*AVAILABLE DATA:*
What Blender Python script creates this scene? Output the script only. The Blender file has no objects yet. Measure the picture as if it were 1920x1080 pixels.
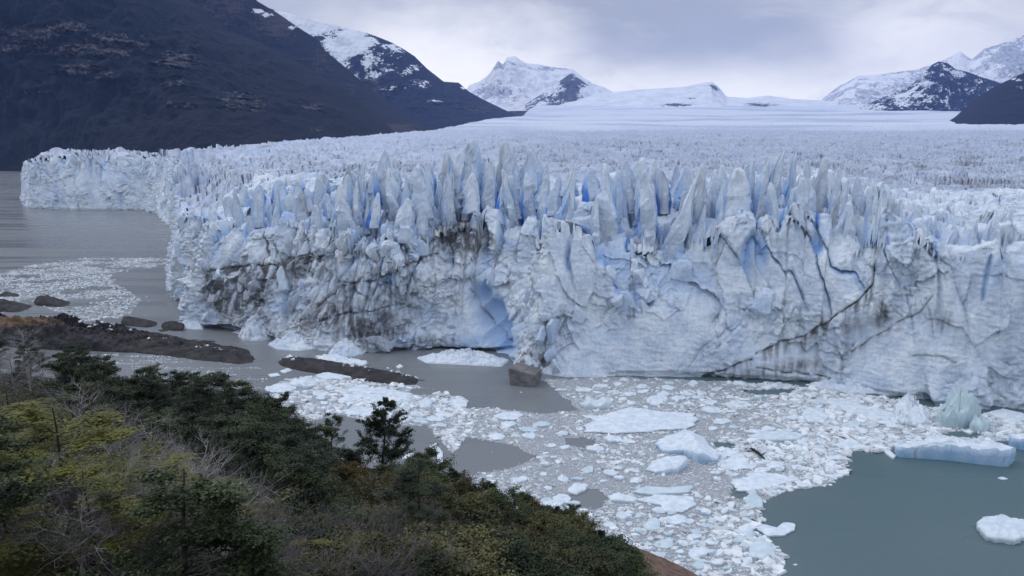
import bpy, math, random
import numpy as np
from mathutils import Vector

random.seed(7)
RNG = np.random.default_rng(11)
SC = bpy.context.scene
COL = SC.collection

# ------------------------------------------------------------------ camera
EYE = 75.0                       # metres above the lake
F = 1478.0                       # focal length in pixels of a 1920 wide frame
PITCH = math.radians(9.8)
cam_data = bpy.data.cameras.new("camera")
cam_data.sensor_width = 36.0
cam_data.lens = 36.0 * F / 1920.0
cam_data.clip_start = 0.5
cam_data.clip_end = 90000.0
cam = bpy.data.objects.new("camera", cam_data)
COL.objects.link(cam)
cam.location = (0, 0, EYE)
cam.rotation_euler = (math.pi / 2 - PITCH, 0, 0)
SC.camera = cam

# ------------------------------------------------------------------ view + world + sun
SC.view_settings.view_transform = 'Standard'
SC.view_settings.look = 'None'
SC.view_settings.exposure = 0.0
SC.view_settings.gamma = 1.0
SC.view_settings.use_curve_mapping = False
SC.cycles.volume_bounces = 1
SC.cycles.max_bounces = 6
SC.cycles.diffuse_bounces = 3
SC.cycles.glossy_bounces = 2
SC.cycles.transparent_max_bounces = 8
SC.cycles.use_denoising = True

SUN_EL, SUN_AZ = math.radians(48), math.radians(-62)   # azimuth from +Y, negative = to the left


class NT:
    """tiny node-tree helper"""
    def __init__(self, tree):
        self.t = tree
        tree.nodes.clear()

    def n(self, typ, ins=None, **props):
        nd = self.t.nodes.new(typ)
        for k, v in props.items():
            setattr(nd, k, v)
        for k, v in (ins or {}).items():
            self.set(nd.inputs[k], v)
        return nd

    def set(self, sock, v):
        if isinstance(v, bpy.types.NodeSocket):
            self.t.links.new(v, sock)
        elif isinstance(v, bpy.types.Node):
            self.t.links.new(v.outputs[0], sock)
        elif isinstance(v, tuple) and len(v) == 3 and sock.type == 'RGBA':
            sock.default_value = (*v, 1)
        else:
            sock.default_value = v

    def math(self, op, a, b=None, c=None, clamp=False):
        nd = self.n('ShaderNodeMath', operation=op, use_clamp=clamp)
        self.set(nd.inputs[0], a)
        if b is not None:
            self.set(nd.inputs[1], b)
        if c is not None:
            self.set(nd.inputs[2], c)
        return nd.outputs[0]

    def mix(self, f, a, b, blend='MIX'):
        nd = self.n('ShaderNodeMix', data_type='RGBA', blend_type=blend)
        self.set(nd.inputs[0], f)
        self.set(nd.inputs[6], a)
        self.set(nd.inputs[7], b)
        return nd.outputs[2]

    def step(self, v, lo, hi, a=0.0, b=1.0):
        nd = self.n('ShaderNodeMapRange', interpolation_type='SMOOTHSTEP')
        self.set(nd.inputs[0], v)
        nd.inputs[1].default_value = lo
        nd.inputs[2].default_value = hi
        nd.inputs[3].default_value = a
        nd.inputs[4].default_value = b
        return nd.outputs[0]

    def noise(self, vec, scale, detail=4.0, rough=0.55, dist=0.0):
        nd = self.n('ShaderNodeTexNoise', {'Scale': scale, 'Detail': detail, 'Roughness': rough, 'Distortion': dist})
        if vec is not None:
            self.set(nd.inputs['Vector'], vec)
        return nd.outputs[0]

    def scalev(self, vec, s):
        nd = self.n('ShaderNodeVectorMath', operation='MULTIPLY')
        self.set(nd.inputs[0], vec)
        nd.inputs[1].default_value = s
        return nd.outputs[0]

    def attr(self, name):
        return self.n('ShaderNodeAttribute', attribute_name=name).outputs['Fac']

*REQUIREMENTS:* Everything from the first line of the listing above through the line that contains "COL = SC.collection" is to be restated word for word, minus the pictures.

*RESULT:*
What Blender Python script creates this scene? Output the script only. The Blender file has no objects yet. Measure the picture as if it were 1920x1080 pixels.
import bpy, math, random
import numpy as np
from mathutils import Vector

random.seed(7)
RNG = np.random.default_rng(11)
SC = bpy.context.scene
COL = SC.collection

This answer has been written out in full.